En tanto, las calles se nos llenan de señoritas que pasean a sus perros como antes las tías solteras exhibían a los sobrinitos repipis, alguna que otra estruendosa ruptura matrimonial ocupa el espacio de los noticiarios y el mundial de fútbol se aproxima como el gran baño lustral donde el pueblo enfebrecido olvidará que su sueldo ya no da para los opíparos fines de semana de hace apenas un par de años; si para entonces, claro, Europa no sufre un apagón general y andamos todos entre la tiniebla con candelabros y palmatorias como en una película de Bela Lugosi.

Y en medio de esta turbulenta marejada me encuentro con una novedad literaria —de lo que, en propiedad, deben ocuparse estas líneas— verdaderamente reseñable; más que eso, celebrable casi con alarde de fuegos de artificio: la reedición por Drácena de ese monumento que es El mundo es ancho y ajeno (1941), de Ciro Alegría.

Todo comenzó cuando el inefable Santiago Palacios, apacible regente de ese rincón barojiano llamado Sin Tarima, en Madrid, me señaló su disgusto porque este enorme relato ya no se hallaba disponible para nuestras librerías. Rápidamente informé a Drácena; la pesquisa para conseguir sus derechos fue algo intrincada por unos desdichados y luctuosos percances acaecidos a los herederos de Alegría, pero al final, Drácena lo consiguió y hoy cualquier lector español puede disfrutar de nuevo con esta relatoria enorme, directa, certera de la cruel trapisonda a la que se ve sometida una comunidad tribal, los rumi, al norte del Perú, casi en la frontera con El Ecuador, una zona montuosa y adversa para el hombre pero donde estos afanosos indios extraen con tesón su supervivencia, hasta que el potentado de la comarca, Álvaro de Amenábar, apetece sus predios; el resto es este novelón.

Y es que El mundo es ancho y ajeno se ubica en el centro de la sucesión de esas novelas llamadas indigenistas que sino arrancan propiamente, al menos descuellan con Los de abajo (1916), de Mariano Azuela, o Tungsteno (1931) de César Vallejo, o Huasipungo (1934), de Jorge Icaza, y prosiguen ya con un sesgo que inicia el “realismo mágico” con Don Goyo (1933), de Demetrio Aguilera Malta, u Hombres de maíz (1949), del gran Miguel Ángel Asturias, y verán una brillantísima culminación con Balún Canán (1957) y Oficio de tinieblas (1962), ambas de Rosario Castellanos; dejo aparte, por su proximidad y paisanaje con Alegría, a José María Arguedas, cuya narrativa, en su integridad, desde Yawar fiesta (1941) hasta la inconclusa El zorro de arriba y el zorro de abajo (1971), pasando por la más conocida, Los ríos profundos (1958), indaga agónicamente en la postergada y azotada circunstancia que vive el indio en nuestras Américas, con sus periódicos y estériles levantamientos sin que se atisbe solución con porvenir, incluso, ahora, pasados tantos años desde que esta ominosa discriminación se manifestase en aquellas repúblicas a final del siglo XIX, con las primeras y sangrientas revueltas.

Porque El mundo es ancho y ajeno expone ese conflicto que, en este momento, algunos dirigentes hispanoamericanos atribuyen con desparpajo a los conquistadores castellanos como si no hubiesen llovidos cinco siglos sobre sus países; los dos últimos, de absoluta independencia.
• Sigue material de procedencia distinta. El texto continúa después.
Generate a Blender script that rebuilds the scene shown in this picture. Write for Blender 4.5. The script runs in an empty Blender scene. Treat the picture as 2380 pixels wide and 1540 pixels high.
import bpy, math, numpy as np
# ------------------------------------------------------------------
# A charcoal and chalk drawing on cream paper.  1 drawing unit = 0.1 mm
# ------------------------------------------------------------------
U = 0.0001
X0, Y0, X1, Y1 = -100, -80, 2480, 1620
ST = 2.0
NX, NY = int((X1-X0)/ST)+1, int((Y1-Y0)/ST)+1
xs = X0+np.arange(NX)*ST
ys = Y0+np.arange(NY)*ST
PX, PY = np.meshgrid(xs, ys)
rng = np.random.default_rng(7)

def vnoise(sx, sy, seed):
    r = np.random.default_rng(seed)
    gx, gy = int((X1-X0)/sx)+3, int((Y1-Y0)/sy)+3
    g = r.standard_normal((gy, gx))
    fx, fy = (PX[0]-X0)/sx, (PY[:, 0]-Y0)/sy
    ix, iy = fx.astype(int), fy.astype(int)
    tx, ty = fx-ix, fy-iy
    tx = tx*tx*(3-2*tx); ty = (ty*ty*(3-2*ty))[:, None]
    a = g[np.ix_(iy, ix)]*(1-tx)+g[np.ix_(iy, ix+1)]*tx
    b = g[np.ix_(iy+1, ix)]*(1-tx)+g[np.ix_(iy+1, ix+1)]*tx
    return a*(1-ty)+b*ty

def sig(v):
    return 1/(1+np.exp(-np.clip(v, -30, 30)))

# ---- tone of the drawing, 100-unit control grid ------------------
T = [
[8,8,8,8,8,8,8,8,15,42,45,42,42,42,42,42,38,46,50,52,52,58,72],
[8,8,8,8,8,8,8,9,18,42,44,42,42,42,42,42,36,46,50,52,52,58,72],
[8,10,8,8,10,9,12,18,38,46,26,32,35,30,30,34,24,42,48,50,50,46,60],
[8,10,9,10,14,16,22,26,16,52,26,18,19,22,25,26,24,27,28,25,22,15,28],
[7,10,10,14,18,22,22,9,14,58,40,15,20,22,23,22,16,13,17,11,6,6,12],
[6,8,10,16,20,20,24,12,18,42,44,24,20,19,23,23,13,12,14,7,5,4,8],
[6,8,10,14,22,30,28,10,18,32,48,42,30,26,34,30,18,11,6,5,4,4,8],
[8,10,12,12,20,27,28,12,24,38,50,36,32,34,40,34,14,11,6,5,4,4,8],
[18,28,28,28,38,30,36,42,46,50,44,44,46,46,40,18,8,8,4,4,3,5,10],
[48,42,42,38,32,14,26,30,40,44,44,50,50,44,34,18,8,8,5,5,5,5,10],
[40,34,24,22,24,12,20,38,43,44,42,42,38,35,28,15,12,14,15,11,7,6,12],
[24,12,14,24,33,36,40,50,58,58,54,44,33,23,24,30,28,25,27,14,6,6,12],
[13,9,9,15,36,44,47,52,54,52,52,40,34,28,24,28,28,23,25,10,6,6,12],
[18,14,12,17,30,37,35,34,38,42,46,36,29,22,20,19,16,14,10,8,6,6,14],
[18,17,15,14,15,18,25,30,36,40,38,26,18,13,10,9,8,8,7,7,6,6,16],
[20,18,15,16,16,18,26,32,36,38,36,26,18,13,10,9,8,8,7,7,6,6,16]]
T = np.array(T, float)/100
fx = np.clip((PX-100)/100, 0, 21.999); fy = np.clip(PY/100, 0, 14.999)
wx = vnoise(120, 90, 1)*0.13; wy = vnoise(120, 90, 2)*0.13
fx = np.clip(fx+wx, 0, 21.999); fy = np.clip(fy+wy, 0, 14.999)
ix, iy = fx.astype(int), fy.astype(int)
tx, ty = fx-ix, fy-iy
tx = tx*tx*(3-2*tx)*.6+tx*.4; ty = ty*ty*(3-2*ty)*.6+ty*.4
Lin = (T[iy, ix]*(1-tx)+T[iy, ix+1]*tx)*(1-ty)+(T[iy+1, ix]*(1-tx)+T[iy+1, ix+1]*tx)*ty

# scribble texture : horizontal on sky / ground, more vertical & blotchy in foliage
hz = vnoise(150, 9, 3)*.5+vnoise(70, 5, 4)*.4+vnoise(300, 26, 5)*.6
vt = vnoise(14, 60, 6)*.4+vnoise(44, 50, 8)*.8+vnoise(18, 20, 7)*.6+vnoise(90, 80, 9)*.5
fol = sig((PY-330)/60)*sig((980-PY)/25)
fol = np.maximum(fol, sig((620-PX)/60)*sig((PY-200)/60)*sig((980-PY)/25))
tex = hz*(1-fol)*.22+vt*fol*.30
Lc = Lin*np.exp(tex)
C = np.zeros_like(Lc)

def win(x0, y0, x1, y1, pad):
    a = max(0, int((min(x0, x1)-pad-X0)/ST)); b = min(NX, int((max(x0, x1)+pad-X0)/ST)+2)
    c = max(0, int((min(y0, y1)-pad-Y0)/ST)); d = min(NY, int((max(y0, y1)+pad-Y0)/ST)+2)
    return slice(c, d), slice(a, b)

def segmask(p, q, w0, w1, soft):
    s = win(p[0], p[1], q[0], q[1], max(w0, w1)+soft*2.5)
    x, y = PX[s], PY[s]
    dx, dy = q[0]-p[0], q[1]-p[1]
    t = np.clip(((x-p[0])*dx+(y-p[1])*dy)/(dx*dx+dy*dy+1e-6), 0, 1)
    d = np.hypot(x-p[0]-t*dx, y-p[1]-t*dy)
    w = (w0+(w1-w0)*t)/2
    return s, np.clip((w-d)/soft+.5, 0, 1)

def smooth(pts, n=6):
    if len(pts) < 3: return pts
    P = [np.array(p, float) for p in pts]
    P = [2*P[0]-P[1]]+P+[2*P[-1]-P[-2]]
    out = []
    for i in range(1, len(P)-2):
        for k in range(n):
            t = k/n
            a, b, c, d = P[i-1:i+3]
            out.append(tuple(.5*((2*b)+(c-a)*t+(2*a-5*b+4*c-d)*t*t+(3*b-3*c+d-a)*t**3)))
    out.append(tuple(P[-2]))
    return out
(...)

En fin, mendaces pretextos de truchimán para ocultar que no hay más solución, dados estos tiempos de desbocada competición tecnológica, que aquella señalada por Simón Rodríguez, el maestro de Bolívar: una justicia verdadera y una profunda educación, algo que, por otra parte, está en sus manos y para cuya aplicación se muestran tan torpes como sus homónimos europeos ante los peligros que señalé al principio.